BEGIN

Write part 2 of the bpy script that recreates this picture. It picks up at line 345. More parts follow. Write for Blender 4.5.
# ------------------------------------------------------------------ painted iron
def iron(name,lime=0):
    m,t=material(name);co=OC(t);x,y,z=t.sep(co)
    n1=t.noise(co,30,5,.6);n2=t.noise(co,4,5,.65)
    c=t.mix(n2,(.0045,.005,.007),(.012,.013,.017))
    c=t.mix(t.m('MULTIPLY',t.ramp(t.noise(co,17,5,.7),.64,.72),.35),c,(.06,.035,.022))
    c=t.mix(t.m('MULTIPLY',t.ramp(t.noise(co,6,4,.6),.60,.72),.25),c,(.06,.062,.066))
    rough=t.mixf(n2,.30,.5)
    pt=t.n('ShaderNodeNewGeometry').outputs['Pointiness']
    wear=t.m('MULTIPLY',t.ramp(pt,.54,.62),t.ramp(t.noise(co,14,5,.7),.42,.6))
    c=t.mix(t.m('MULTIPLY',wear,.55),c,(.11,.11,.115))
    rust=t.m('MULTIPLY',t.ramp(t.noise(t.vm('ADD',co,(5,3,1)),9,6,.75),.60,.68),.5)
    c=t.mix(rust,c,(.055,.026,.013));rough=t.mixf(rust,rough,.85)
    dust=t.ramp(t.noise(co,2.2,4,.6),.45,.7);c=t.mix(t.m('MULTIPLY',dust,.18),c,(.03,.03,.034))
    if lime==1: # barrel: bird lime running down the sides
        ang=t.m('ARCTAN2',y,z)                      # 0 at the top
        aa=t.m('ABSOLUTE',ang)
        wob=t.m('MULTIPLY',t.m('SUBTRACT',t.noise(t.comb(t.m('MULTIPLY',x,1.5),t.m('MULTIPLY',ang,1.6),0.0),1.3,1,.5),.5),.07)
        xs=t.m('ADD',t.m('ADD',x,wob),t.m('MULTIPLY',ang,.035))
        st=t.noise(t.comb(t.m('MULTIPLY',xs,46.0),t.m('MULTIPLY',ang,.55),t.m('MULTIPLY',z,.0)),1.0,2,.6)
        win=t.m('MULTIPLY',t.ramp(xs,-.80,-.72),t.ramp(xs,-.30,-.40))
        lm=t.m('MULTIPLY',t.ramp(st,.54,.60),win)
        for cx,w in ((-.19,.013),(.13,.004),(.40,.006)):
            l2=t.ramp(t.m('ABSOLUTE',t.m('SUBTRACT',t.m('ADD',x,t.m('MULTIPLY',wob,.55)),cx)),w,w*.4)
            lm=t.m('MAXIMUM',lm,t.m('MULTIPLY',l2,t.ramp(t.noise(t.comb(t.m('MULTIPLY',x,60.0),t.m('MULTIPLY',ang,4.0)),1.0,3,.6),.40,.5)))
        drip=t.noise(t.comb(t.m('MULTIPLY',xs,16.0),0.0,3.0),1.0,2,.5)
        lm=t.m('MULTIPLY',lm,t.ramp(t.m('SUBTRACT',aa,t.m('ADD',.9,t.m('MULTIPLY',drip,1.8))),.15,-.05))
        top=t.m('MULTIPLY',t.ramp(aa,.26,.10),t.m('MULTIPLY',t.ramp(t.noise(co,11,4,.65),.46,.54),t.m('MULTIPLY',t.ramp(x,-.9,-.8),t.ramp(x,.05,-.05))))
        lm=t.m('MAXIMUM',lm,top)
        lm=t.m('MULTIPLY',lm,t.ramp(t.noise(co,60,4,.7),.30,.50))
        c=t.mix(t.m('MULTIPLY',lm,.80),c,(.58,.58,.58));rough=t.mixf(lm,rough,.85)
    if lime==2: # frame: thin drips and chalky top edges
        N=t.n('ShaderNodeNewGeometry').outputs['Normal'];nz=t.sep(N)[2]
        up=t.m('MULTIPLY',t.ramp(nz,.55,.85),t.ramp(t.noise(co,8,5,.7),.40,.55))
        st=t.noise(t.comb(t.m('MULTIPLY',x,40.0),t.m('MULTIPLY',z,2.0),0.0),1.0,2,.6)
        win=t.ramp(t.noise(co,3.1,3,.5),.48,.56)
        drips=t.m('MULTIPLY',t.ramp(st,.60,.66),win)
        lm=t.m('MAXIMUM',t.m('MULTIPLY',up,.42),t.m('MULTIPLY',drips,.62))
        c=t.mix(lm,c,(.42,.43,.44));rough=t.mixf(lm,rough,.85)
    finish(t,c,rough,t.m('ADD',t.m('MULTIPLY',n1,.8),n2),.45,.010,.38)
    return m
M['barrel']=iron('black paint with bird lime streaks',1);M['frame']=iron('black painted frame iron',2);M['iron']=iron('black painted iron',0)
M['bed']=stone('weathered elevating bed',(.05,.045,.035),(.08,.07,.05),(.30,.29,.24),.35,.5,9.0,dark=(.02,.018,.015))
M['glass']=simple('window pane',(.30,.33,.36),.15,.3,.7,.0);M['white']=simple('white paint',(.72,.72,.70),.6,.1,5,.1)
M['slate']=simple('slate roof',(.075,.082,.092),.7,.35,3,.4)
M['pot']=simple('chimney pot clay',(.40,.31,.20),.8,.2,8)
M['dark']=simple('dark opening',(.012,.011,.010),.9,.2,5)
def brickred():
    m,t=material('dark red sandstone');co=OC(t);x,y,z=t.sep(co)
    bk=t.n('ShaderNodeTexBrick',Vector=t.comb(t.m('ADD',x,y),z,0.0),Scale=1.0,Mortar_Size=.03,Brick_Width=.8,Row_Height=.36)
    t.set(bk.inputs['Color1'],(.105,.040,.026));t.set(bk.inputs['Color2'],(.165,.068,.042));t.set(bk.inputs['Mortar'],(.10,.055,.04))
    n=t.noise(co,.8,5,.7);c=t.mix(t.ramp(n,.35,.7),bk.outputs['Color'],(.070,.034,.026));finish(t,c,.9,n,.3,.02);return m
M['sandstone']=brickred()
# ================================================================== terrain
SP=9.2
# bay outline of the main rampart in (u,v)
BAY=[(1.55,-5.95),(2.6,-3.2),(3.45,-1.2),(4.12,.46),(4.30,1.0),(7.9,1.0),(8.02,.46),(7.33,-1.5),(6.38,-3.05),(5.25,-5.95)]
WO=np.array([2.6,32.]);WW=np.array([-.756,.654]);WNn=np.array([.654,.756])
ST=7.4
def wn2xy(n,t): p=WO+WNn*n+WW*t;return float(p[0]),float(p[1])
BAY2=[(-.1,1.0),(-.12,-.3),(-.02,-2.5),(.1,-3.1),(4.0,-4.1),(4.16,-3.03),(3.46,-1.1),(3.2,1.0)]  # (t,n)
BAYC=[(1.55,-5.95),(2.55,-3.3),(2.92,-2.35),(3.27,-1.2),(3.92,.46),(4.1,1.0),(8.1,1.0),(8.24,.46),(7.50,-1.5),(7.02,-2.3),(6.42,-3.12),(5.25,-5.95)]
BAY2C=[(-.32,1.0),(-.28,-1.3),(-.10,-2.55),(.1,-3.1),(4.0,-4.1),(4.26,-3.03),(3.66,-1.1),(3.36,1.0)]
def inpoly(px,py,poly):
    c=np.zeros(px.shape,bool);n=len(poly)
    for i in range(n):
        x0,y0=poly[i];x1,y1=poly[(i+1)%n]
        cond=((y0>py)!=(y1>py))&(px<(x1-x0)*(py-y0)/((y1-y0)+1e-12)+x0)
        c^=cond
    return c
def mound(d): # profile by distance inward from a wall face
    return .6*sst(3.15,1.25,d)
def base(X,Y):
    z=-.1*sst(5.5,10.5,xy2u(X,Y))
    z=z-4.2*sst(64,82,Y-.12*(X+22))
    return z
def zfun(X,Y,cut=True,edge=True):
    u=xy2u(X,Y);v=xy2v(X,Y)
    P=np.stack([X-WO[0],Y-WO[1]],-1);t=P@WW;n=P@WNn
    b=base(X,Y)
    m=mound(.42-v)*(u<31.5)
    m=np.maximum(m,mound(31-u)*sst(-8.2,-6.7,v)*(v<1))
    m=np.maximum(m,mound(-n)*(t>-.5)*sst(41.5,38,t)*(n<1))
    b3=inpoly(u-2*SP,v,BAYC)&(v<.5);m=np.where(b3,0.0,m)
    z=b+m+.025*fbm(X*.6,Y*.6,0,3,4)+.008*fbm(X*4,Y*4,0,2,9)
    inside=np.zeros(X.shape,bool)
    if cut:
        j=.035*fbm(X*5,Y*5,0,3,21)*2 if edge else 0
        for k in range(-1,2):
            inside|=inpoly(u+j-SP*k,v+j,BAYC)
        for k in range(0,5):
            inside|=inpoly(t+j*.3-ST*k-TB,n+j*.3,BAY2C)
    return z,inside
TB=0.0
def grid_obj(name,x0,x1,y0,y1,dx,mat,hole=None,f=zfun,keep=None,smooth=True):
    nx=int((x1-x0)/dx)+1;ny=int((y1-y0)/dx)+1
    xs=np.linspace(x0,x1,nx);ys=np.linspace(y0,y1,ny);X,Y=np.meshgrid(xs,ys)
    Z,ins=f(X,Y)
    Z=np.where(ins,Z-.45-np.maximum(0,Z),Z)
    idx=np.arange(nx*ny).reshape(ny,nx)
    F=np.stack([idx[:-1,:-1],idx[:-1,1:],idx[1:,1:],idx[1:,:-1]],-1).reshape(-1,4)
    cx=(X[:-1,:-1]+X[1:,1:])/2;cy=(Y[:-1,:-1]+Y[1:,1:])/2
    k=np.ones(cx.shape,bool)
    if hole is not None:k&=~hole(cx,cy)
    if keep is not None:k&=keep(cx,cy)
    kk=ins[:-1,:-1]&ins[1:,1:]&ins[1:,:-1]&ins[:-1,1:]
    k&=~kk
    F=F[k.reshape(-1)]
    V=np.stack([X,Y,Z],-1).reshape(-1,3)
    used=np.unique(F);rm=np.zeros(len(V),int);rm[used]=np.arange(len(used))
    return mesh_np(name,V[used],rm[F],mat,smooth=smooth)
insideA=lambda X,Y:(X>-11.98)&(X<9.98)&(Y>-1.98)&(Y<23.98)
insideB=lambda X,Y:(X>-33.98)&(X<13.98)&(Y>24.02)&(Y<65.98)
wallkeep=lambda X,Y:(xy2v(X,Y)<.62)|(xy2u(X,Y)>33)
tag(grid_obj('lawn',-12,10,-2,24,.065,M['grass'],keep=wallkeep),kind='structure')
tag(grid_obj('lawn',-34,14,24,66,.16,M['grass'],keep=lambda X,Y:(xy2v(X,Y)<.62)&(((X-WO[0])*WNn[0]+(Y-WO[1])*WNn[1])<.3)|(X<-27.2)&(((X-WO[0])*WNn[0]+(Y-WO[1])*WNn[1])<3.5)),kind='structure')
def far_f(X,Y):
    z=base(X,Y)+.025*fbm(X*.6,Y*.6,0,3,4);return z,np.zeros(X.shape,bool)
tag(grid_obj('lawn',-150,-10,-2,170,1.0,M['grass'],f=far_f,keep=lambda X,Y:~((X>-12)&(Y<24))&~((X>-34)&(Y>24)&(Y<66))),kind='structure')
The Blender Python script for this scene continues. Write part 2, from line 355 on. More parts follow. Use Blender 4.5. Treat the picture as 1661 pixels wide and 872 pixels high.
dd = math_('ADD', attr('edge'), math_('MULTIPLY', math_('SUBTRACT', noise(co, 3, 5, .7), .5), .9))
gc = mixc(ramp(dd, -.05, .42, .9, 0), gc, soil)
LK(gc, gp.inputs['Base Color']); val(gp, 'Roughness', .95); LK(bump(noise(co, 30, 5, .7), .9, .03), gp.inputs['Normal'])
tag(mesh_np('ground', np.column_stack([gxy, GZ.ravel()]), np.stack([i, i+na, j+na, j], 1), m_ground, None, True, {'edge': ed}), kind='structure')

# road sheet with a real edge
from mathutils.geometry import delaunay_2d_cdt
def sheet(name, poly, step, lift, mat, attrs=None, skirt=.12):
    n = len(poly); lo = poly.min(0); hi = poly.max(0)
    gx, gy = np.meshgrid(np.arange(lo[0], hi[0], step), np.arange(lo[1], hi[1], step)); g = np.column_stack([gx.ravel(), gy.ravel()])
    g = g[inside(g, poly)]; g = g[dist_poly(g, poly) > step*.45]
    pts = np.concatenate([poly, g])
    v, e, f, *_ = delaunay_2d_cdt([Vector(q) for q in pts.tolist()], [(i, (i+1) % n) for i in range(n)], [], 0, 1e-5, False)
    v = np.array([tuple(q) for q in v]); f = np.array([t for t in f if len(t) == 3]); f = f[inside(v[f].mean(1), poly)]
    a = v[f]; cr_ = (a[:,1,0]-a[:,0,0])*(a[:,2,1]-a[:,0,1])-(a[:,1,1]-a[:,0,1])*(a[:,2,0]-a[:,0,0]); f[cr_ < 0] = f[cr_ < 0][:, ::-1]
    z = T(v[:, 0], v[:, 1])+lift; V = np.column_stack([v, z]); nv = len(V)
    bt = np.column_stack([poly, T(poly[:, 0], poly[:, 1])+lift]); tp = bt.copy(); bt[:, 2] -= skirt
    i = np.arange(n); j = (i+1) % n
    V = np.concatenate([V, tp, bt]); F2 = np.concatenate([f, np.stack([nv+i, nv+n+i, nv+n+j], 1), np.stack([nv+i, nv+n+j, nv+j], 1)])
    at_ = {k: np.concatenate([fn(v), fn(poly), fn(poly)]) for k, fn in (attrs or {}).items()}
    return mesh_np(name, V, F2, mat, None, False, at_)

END

**WHAT THE EXERCISE ASKS:**
Find the line containing "The Blender Python", then output it and every line after it to the end of the data, exactly.

**RESPONSE FOR THIS EXERCISE:**
The Blender Python script for this scene continues. Write part 2, from line 355 on. More parts follow. Use Blender 4.5. Treat the picture as 1661 pixels wide and 872 pixels high.
dd = math_('ADD', attr('edge'), math_('MULTIPLY', math_('SUBTRACT', noise(co, 3, 5, .7), .5), .9))
gc = mixc(ramp(dd, -.05, .42, .9, 0), gc, soil)
LK(gc, gp.inputs['Base Color']); val(gp, 'Roughness', .95); LK(bump(noise(co, 30, 5, .7), .9, .03), gp.inputs['Normal'])
tag(mesh_np('ground', np.column_stack([gxy, GZ.ravel()]), np.stack([i, i+na, j+na, j], 1), m_ground, None, True, {'edge': ed}), kind='structure')

# road sheet with a real edge
from mathutils.geometry import delaunay_2d_cdt
def sheet(name, poly, step, lift, mat, attrs=None, skirt=.12):
    n = len(poly); lo = poly.min(0); hi = poly.max(0)
    gx, gy = np.meshgrid(np.arange(lo[0], hi[0], step), np.arange(lo[1], hi[1], step)); g = np.column_stack([gx.ravel(), gy.ravel()])
    g = g[inside(g, poly)]; g = g[dist_poly(g, poly) > step*.45]
    pts = np.concatenate([poly, g])
    v, e, f, *_ = delaunay_2d_cdt([Vector(q) for q in pts.tolist()], [(i, (i+1) % n) for i in range(n)], [], 0, 1e-5, False)
    v = np.array([tuple(q) for q in v]); f = np.array([t for t in f if len(t) == 3]); f = f[inside(v[f].mean(1), poly)]
    a = v[f]; cr_ = (a[:,1,0]-a[:,0,0])*(a[:,2,1]-a[:,0,1])-(a[:,1,1]-a[:,0,1])*(a[:,2,0]-a[:,0,0]); f[cr_ < 0] = f[cr_ < 0][:, ::-1]
    z = T(v[:, 0], v[:, 1])+lift; V = np.column_stack([v, z]); nv = len(V)
    bt = np.column_stack([poly, T(poly[:, 0], poly[:, 1])+lift]); tp = bt.copy(); bt[:, 2] -= skirt
    i = np.arange(n); j = (i+1) % n
    V = np.concatenate([V, tp, bt]); F2 = np.concatenate([f, np.stack([nv+i, nv+n+i, nv+n+j], 1), np.stack([nv+i, nv+n+j, nv+j], 1)])
    at_ = {k: np.concatenate([fn(v), fn(poly), fn(poly)]) for k, fn in (attrs or {}).items()}
    return mesh_np(name, V, F2, mat, None, False, at_)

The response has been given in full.